- _Your goal_: What lines of the data hold the string "objects"? Pull each one out.

######

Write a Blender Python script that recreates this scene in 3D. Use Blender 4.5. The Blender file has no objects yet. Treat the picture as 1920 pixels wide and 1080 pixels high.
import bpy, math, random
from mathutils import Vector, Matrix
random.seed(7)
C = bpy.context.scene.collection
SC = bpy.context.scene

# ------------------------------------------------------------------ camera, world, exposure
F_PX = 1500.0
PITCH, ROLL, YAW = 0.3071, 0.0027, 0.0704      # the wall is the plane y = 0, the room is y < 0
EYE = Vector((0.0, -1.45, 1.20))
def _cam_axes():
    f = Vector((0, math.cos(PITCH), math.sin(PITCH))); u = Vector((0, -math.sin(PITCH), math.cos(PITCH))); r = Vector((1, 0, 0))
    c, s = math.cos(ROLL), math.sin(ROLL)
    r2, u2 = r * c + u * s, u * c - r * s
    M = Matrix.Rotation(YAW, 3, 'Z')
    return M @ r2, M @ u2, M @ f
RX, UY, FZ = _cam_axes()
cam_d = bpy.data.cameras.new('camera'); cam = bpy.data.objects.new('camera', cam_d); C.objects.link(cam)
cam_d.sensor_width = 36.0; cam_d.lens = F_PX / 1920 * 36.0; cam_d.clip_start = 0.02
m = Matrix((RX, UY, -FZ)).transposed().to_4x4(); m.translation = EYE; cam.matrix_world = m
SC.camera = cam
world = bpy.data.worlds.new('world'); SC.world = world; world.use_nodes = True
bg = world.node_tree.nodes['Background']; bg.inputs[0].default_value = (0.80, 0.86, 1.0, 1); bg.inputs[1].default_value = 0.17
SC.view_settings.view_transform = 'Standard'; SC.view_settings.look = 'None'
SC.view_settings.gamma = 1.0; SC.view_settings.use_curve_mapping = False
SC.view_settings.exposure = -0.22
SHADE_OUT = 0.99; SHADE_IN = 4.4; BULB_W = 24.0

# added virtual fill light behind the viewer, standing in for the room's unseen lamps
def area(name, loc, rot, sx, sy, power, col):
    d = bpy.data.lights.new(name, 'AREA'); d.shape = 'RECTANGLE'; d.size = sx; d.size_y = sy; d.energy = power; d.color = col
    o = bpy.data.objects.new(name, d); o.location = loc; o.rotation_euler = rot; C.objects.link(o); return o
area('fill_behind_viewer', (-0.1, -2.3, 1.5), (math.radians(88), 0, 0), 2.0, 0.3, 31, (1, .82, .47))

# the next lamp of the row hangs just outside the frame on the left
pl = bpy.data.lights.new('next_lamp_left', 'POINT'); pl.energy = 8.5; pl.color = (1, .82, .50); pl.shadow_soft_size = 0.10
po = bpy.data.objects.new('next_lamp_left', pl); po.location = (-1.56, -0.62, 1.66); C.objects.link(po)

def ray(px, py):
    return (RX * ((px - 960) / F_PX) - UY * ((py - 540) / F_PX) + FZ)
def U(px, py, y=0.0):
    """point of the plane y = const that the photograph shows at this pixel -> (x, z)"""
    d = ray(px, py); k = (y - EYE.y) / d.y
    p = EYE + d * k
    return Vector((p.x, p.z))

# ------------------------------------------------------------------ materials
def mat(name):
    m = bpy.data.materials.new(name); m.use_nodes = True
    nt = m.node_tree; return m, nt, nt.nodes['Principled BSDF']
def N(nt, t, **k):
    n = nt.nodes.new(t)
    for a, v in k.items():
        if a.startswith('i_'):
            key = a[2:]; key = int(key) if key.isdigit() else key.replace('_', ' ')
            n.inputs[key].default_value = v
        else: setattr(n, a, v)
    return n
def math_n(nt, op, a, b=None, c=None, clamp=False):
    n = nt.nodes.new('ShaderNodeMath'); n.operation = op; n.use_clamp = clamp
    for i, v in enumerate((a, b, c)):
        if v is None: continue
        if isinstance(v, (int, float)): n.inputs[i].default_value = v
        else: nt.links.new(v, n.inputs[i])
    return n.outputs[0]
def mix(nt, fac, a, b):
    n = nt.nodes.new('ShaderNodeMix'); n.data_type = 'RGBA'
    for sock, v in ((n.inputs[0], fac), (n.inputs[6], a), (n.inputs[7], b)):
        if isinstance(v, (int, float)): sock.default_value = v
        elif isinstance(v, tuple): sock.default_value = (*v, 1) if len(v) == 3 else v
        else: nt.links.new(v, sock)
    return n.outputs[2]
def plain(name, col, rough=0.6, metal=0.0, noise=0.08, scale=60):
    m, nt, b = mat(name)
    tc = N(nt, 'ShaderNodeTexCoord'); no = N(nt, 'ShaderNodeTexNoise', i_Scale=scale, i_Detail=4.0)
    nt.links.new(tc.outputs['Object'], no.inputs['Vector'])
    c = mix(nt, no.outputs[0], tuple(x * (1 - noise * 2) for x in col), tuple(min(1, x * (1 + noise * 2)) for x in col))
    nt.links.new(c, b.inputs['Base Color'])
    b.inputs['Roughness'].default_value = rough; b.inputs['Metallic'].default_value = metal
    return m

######

- _Exercise answer_:
Write a Blender Python script that recreates this scene in 3D. Use Blender 4.5. The Blender file has no objects yet. Treat the picture as 1920 pixels wide and 1080 pixels high.
cam_d = bpy.data.cameras.new('camera'); cam = bpy.data.objects.new('camera', cam_d); C.objects.link(cam)
    o = bpy.data.objects.new(name, d); o.location = loc; o.rotation_euler = rot; C.objects.link(o); return o
po = bpy.data.objects.new('next_lamp_left', pl); po.location = (-1.56, -0.62, 1.66); C.objects.link(po)